**What the exercise asks**: The data below must be copied in full and without any change.

>> begin

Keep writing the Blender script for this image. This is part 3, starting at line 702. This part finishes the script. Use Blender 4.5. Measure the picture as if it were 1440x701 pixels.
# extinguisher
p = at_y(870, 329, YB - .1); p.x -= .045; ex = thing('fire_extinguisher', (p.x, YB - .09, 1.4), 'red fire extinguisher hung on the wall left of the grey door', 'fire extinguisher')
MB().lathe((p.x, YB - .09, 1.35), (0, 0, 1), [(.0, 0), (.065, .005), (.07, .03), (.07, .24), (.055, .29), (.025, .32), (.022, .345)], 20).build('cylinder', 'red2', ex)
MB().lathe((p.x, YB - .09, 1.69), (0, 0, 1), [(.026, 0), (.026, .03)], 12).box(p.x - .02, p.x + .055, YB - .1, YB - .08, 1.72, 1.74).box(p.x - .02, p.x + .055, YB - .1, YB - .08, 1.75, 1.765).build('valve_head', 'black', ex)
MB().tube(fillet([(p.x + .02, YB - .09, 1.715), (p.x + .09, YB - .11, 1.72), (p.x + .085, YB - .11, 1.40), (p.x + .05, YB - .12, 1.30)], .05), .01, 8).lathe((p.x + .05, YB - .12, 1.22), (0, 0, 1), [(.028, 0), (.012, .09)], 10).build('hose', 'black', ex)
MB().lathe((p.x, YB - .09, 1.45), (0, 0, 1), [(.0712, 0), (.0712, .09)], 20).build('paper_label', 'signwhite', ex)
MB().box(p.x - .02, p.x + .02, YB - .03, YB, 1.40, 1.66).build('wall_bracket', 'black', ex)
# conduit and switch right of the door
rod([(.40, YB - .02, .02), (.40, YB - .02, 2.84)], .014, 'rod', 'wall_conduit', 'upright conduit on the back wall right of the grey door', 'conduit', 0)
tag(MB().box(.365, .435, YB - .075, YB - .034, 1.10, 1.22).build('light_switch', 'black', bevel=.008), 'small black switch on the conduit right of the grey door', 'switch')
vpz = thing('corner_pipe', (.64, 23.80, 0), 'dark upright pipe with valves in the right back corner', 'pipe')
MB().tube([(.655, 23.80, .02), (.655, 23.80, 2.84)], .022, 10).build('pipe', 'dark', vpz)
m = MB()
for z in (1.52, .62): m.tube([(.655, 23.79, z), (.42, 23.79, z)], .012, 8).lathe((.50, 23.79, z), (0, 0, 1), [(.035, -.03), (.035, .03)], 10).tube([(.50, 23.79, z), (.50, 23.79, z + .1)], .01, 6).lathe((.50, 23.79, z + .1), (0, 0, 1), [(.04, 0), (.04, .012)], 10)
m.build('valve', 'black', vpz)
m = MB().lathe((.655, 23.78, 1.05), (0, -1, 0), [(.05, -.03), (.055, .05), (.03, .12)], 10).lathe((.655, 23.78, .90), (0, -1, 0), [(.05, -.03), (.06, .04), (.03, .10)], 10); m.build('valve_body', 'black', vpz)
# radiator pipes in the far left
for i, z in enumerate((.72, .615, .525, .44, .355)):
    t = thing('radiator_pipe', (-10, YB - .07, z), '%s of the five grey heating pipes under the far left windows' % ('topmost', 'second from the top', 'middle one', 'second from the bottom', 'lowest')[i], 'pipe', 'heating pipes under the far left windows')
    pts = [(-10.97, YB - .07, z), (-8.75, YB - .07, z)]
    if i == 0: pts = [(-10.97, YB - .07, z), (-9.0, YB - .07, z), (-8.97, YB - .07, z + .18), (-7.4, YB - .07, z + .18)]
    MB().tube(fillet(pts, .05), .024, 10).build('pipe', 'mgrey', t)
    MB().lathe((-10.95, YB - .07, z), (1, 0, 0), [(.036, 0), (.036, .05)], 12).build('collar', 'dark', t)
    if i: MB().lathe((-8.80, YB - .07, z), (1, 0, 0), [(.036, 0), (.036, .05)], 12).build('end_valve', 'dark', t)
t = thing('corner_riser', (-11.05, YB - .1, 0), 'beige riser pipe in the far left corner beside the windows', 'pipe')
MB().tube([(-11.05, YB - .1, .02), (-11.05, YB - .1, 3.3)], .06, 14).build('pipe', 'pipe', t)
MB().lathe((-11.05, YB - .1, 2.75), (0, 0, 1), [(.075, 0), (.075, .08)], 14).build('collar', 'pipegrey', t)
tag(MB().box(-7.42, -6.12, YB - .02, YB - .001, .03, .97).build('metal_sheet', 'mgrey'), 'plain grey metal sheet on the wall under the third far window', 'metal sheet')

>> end

**Finished exercise**:
Keep writing the Blender script for this image. This is part 3, starting at line 702. This part finishes the script. Use Blender 4.5. Measure the picture as if it were 1440x701 pixels.
# extinguisher
p = at_y(870, 329, YB - .1); p.x -= .045; ex = thing('fire_extinguisher', (p.x, YB - .09, 1.4), 'red fire extinguisher hung on the wall left of the grey door', 'fire extinguisher')
MB().lathe((p.x, YB - .09, 1.35), (0, 0, 1), [(.0, 0), (.065, .005), (.07, .03), (.07, .24), (.055, .29), (.025, .32), (.022, .345)], 20).build('cylinder', 'red2', ex)
MB().lathe((p.x, YB - .09, 1.69), (0, 0, 1), [(.026, 0), (.026, .03)], 12).box(p.x - .02, p.x + .055, YB - .1, YB - .08, 1.72, 1.74).box(p.x - .02, p.x + .055, YB - .1, YB - .08, 1.75, 1.765).build('valve_head', 'black', ex)
MB().tube(fillet([(p.x + .02, YB - .09, 1.715), (p.x + .09, YB - .11, 1.72), (p.x + .085, YB - .11, 1.40), (p.x + .05, YB - .12, 1.30)], .05), .01, 8).lathe((p.x + .05, YB - .12, 1.22), (0, 0, 1), [(.028, 0), (.012, .09)], 10).build('hose', 'black', ex)
MB().lathe((p.x, YB - .09, 1.45), (0, 0, 1), [(.0712, 0), (.0712, .09)], 20).build('paper_label', 'signwhite', ex)
MB().box(p.x - .02, p.x + .02, YB - .03, YB, 1.40, 1.66).build('wall_bracket', 'black', ex)
# conduit and switch right of the door
rod([(.40, YB - .02, .02), (.40, YB - .02, 2.84)], .014, 'rod', 'wall_conduit', 'upright conduit on the back wall right of the grey door', 'conduit', 0)
tag(MB().box(.365, .435, YB - .075, YB - .034, 1.10, 1.22).build('light_switch', 'black', bevel=.008), 'small black switch on the conduit right of the grey door', 'switch')
vpz = thing('corner_pipe', (.64, 23.80, 0), 'dark upright pipe with valves in the right back corner', 'pipe')
MB().tube([(.655, 23.80, .02), (.655, 23.80, 2.84)], .022, 10).build('pipe', 'dark', vpz)
m = MB()
for z in (1.52, .62): m.tube([(.655, 23.79, z), (.42, 23.79, z)], .012, 8).lathe((.50, 23.79, z), (0, 0, 1), [(.035, -.03), (.035, .03)], 10).tube([(.50, 23.79, z), (.50, 23.79, z + .1)], .01, 6).lathe((.50, 23.79, z + .1), (0, 0, 1), [(.04, 0), (.04, .012)], 10)
m.build('valve', 'black', vpz)
m = MB().lathe((.655, 23.78, 1.05), (0, -1, 0), [(.05, -.03), (.055, .05), (.03, .12)], 10).lathe((.655, 23.78, .90), (0, -1, 0), [(.05, -.03), (.06, .04), (.03, .10)], 10); m.build('valve_body', 'black', vpz)
# radiator pipes in the far left
for i, z in enumerate((.72, .615, .525, .44, .355)):
    t = thing('radiator_pipe', (-10, YB - .07, z), '%s of the five grey heating pipes under the far left windows' % ('topmost', 'second from the top', 'middle one', 'second from the bottom', 'lowest')[i], 'pipe', 'heating pipes under the far left windows')
    pts = [(-10.97, YB - .07, z), (-8.75, YB - .07, z)]
    if i == 0: pts = [(-10.97, YB - .07, z), (-9.0, YB - .07, z), (-8.97, YB - .07, z + .18), (-7.4, YB - .07, z + .18)]
    MB().tube(fillet(pts, .05), .024, 10).build('pipe', 'mgrey', t)
    MB().lathe((-10.95, YB - .07, z), (1, 0, 0), [(.036, 0), (.036, .05)], 12).build('collar', 'dark', t)
    if i: MB().lathe((-8.80, YB - .07, z), (1, 0, 0), [(.036, 0), (.036, .05)], 12).build('end_valve', 'dark', t)
t = thing('corner_riser', (-11.05, YB - .1, 0), 'beige riser pipe in the far left corner beside the windows', 'pipe')
MB().tube([(-11.05, YB - .1, .02), (-11.05, YB - .1, 3.3)], .06, 14).build('pipe', 'pipe', t)
MB().lathe((-11.05, YB - .1, 2.75), (0, 0, 1), [(.075, 0), (.075, .08)], 14).build('collar', 'pipegrey', t)
tag(MB().box(-7.42, -6.12, YB - .02, YB - .001, .03, .97).build('metal_sheet', 'mgrey'), 'plain grey metal sheet on the wall under the third far window', 'metal sheet')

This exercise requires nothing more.